Anglican bishops find unity in cathedral’s tortured past

c. 2008 Religion News Service CANTERBURY, England _ For centuries, the cathedral at the heart of this city has drawn millions to its doors, from Chaucer’s rowdy pilgrims to throngs of Anglican bishops and clumps of camera-toting tourists. The Very Rev. Robert Willis, dean of the Canterbury Cathedral for the past seven years, says the […]

England’s best-known cathedral and mother church of the 77 million-member worldwide Anglican Communion. Photo by Trevor Grundy

c. 2008 Religion News Service

CANTERBURY, England _ For centuries, the cathedral at the heart of this city has drawn millions to its doors, from Chaucer’s rowdy pilgrims to throngs of Anglican bishops and clumps of camera-toting tourists.

The Very Rev. Robert Willis, dean of the Canterbury Cathedral for the past seven years, says the explanation for its appeal is simple yet profound.


“It is a holy space,” he said, “that predates all of our divisions.”

Since its founding more than 1,400 years ago, the cathedral has witnessed murderous conflicts between church and crown, the upheavals of the Reformation, and the current deep divides within the worldwide Anglican Communion.

As 650 Anglican bishops from around the world meet in this city for the Lambeth Conference, some say those divisions are laid aside as they sing and pray together beneath the cathedral’s soaring arches.

“There is a very powerful sense of unity when we worship together here,” said Bishop Brian Farran of Newcastle, Australia, at the close of a candle-lit service at the cathedral Wednesday (July 30) evening.

“As Anglicans, in a sense it is worship that brings us together.”

The site of Christian worship since St. Augustine became the first archbishop of Canterbury in A.D. 597, Canterbury Cathedral is considered the mother church of the Anglican Communion, and of Christianity in England.

The cathedral made its name in the 12th century, as pilgrims like those described in Chaucer’s “Canterbury Tales” trudged 60 miles from London to visit the shrine of St. Thomas Becket, whose relics were thought to have miraculous healing powers. Becket, former archbishop of Canterbury, was murdered by knights loyal to King Henry II, who was eager to be rid of “this meddlesome priest.”

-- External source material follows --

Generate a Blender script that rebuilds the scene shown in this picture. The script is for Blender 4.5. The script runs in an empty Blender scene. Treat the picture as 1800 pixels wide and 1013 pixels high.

Since the Lambeth Conference began here July 18, more than 600 bishops have gathered for Sunday services at the cathedral presided over by the current archbishop of Canterbury, Rowan Williams. The nighttime candlelight “pilgrimages” for bishops and their spouses through the cathedral have proven so popular that organizers had to add a fifth night.

As the cathedral darkened Wednesday night, the Rev. Christopher Irvine led a group of 50 candle-carrying bishops and their spouses through the cavernous cathedral.


Stop one was the site of Becket’s murder in 1170, known as “the martyrdom,” where a jagged cross above the Altar of the Sword’s Point marks the spot.

Farran said he was struck there by Becket’s courage. “He knew what was coming,” the bishop said, “and he still stood and accepted it.”

To this day, archbishops of Canterbury lead prayers each Dec. 29, the anniversary of the murder, and re-enact a scene from T.S. Eliot’s play “Murder in the Cathedral,” Irvine said. In 1982, the late Pope John Paul II and former Archbishop of Canterbury Robert Runcie prayed here together for Christian unity during the pope’s first trip to England.

Irvine then led the tour through the crypt, the oldest part of the ancient cathedral, where wall paintings from the 11th century survive. Sadly, though, Irvine said “Puritan vandals” destroyed many of the cathedral’s more ornate paintings and stained glass windows during the Reformation.

“The colorblindness, if I may say, of the Reformation was a great loss,” Irvine lamented.

From there, the bishops contemplated the 600-year-old nave, as Irvine related the story of the “fire-watchers” who patrolled the cathedral’s roof during World War II, tossing off incendiary devices.


“A lot of Canterbury was razed, but the cathedral was largely untouched because of them,” Irvine said.

The cathedral does have its share of structural problems now, however, many due to its age, and the staff has started an ambitious campaign to raise 50 million pounds, or about $100 million, to make much-needed repairs to the roof and stone masonry. It costs about $29,000 a day to run Canterbury Cathedral, which receives no money from the English government, said cathedral spokesman Christopher Robinson.

As the tour wound to its end, the bishops were led up to Trinity Chapel, where a single candle burns, dedicated to Becket. There, a magnificent shrine to Becket with jewels the size of goose eggs once stood. But King Henry VIII had the shrine destroyed in 1538 as he severed England’s ties to the Roman Catholic Church.

The bishops encircled Becket’s candle Wednesday night, prayed for their own Anglican Communion and asked for God’s blessing on the Lambeth Conference.

“It’s special to have all the bishops here together,” Willis said afterward. “It encourages us in our common past, and future, as Anglicans.”